Dans Zarathoustra Nietzsche écrit : »La grandeur de l’Homme, c’est qu’il est un pont et non un terme […] J’aime ceux qui ne savent vivre qu’à condition de périr, car en périssant ils se dépassent ».
Nietzsche rejette d’emblée cette morale du renoncement à la vie et y répond par une sublimation de la vie. Gustave Thibon a-t-il perçu qu’en cela il ne s’opposait pas autant qu’il le croyait au christianisme?
Frédéric MISTRAL dit comme NIETZSCHE, lorsqu’il écrit les deux vers suivants :
E lou grand mot que l’ome óublido
Veleici: la mort es la vido !
De même que son apologie de l’égoïsme, qu’il définit comme « la capacité à se soumettre aux choses supérieures » s’apparente beaucoup à ce que BARRES, assez peu de temps après NIETZSCHE, appellera le « culte du moi », en un sens qui n’a, bien-sûr, rien à voir avec l’égoïsme contemporain. Toute cette génération d’écrivains, de philosophes et de poètes, (NIETZSCHE en était un) me paraît, en effet, avoir partagé, sur bien des points essentiels, une même sensibilité.
C’est ainsi que je rejoins Thulé – du moins dans son dernier commentaire.
Ainsi NIETZSCHE dit aimer « ceux qui ne savent vivre qu’à condition de périr, car en périssant ils se dépassent ». Et c’est là au moins l’une des composantes de la perspective chrétienne de la mort. Qu’on le veuille ou non, ne savoir vivre qu’à à condition de périr, pour se dépasser, est-ce que cela n’implique pas ce détachement, cette distance, par rapport à nous-mêmes et, en tant que telle, par rapport à notre propre vie, qui caractérisent le sentiment chrétien sur la vie et la mort ?

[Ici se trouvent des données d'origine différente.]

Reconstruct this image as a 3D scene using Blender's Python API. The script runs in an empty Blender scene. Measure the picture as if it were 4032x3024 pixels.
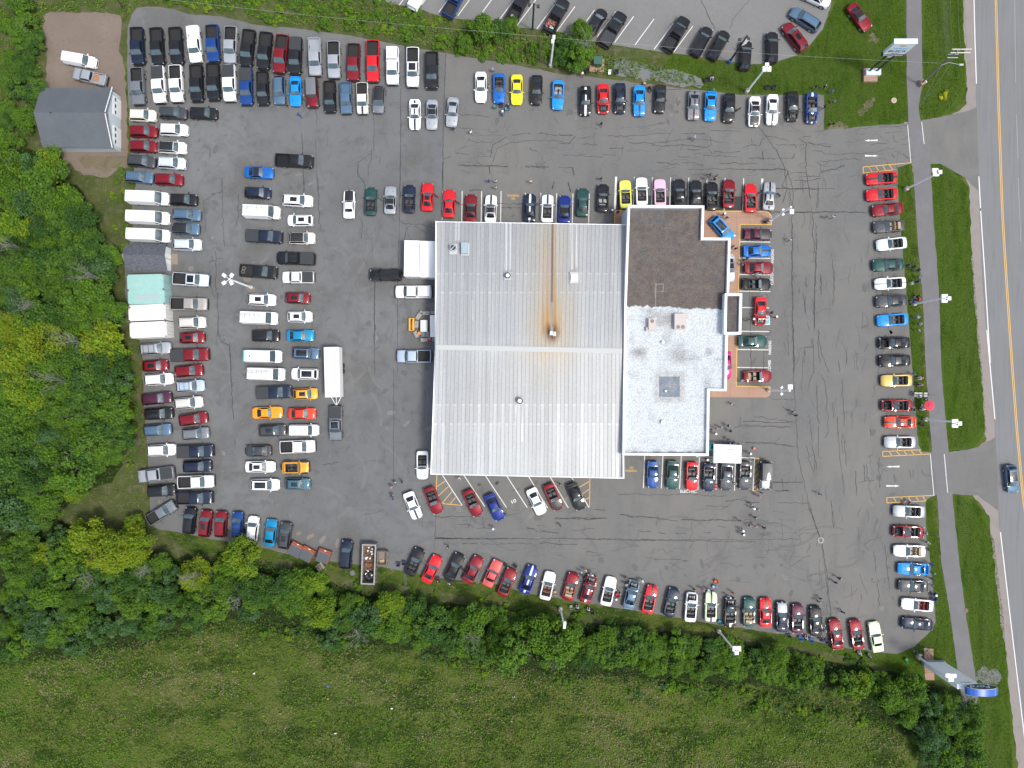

En ce sens, l’on pourrait risquer qu’il y a bien là une morale d’un certain renoncement à la vie, pourvu que ce soit pour se dépasser. Et c’est pourquoi je suis, pour ma part, persuadé que Gustave THIBON a fort bien perçu, en tout cas plus que beaucoup d’autres, en quoi NIETZSCHE ne s’opposait pas autant qu’on le croit généralement, au christianisme. Et, peut-être, pas autant qu’il ne le croyait lui-même.